**Problem to work on:** Could you print every line from the first one of the records below through the line containing "return prop(o, label, cat, group, kind)", with both included and nothing else?

━━━ Input material

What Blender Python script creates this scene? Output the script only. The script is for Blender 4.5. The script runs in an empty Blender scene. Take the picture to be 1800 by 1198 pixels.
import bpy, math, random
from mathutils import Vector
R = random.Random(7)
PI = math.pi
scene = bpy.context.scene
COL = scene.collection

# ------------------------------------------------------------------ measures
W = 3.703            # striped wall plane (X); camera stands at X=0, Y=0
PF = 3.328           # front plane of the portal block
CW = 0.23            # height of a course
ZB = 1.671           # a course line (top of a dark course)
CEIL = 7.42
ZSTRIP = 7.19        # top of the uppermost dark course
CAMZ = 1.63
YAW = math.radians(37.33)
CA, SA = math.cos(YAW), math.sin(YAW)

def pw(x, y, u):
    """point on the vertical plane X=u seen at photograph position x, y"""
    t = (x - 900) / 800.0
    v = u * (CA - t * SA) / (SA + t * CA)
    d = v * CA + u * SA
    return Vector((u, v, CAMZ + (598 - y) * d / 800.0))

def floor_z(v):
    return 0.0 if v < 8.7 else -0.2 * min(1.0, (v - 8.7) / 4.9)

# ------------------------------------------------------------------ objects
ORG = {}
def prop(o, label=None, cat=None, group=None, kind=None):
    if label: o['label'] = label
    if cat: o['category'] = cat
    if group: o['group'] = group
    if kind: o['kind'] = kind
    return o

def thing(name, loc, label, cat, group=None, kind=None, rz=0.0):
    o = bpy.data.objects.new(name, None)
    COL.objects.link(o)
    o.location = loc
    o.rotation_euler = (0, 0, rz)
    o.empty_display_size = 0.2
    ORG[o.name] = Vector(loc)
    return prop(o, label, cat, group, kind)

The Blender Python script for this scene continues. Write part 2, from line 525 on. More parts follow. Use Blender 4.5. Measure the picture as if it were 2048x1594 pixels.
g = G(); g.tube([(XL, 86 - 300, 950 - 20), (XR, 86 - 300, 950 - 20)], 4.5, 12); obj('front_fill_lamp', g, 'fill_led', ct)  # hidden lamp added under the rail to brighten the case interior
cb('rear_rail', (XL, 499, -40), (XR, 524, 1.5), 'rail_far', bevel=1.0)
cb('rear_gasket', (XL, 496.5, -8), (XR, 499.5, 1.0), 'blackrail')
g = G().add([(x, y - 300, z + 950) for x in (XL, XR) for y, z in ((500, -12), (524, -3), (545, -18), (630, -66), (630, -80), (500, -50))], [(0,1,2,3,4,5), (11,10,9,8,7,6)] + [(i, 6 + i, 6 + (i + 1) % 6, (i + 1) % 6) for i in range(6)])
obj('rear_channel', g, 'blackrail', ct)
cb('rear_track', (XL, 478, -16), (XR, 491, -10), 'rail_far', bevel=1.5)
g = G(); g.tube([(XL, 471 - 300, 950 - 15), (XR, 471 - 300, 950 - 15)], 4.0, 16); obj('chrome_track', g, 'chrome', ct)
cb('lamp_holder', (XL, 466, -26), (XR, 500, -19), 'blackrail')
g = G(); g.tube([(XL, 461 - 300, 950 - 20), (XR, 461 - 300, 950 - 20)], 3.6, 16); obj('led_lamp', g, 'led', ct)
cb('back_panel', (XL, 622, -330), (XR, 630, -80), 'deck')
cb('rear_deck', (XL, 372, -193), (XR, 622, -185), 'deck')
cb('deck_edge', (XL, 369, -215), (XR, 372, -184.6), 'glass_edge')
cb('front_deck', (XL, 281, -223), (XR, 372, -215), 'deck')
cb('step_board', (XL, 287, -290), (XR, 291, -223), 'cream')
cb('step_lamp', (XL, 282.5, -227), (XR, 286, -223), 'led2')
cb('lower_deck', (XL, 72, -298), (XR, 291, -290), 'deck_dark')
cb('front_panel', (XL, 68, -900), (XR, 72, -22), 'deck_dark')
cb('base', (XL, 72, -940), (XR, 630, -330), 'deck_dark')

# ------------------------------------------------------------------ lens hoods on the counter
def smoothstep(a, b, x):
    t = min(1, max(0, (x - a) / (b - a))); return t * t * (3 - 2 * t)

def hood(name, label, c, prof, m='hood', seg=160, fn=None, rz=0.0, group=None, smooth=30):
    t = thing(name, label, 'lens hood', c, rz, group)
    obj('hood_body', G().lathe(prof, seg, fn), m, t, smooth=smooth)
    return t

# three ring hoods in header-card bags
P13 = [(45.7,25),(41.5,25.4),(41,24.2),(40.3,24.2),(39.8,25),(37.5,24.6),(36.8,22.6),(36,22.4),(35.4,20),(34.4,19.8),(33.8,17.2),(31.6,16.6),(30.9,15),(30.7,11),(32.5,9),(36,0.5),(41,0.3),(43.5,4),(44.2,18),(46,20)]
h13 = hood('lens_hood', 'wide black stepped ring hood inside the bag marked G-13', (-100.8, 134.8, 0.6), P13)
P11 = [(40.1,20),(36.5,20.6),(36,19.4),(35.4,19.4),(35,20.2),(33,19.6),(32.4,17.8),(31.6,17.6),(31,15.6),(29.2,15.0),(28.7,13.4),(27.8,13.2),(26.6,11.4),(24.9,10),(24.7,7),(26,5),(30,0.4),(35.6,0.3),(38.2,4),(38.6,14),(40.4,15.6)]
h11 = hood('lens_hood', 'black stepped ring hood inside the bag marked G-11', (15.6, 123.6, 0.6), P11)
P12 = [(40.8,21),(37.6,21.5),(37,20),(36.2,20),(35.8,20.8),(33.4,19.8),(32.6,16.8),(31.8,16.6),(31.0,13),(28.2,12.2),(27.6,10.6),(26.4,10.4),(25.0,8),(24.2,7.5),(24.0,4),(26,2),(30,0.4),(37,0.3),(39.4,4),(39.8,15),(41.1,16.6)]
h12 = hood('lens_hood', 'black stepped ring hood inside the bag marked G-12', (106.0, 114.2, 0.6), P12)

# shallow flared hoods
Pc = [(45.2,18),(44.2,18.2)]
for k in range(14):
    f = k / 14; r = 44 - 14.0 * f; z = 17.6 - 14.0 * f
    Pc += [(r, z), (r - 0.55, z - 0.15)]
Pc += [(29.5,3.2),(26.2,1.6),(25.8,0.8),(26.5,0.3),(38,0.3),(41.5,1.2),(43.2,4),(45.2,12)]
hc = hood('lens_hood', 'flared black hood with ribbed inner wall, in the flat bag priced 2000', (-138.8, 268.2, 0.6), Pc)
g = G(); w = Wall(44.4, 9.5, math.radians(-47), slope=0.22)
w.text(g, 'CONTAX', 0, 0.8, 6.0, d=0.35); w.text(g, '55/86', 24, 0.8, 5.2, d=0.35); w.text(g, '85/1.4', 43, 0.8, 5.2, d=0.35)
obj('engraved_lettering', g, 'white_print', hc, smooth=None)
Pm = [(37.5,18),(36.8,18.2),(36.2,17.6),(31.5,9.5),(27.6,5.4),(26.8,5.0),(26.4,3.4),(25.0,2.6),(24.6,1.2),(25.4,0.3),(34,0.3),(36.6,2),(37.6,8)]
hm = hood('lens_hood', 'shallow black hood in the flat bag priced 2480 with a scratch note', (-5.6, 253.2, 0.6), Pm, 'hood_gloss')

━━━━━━

**Full response:**
What Blender Python script creates this scene? Output the script only. The script is for Blender 4.5. The script runs in an empty Blender scene. Take the picture to be 1800 by 1198 pixels.
import bpy, math, random
from mathutils import Vector
R = random.Random(7)
PI = math.pi
scene = bpy.context.scene
COL = scene.collection

# ------------------------------------------------------------------ measures
W = 3.703            # striped wall plane (X); camera stands at X=0, Y=0
PF = 3.328           # front plane of the portal block
CW = 0.23            # height of a course
ZB = 1.671           # a course line (top of a dark course)
CEIL = 7.42
ZSTRIP = 7.19        # top of the uppermost dark course
CAMZ = 1.63
YAW = math.radians(37.33)
CA, SA = math.cos(YAW), math.sin(YAW)

def pw(x, y, u):
    """point on the vertical plane X=u seen at photograph position x, y"""
    t = (x - 900) / 800.0
    v = u * (CA - t * SA) / (SA + t * CA)
    d = v * CA + u * SA
    return Vector((u, v, CAMZ + (598 - y) * d / 800.0))

def floor_z(v):
    return 0.0 if v < 8.7 else -0.2 * min(1.0, (v - 8.7) / 4.9)

# ------------------------------------------------------------------ objects
ORG = {}
def prop(o, label=None, cat=None, group=None, kind=None):
    if label: o['label'] = label
    if cat: o['category'] = cat
    if group: o['group'] = group
    if kind: o['kind'] = kind
    return o

def thing(name, loc, label, cat, group=None, kind=None, rz=0.0):
    o = bpy.data.objects.new(name, None)
    COL.objects.link(o)
    o.location = loc
    o.rotation_euler = (0, 0, rz)
    o.empty_display_size = 0.2
    ORG[o.name] = Vector(loc)
    return prop(o, label, cat, group, kind)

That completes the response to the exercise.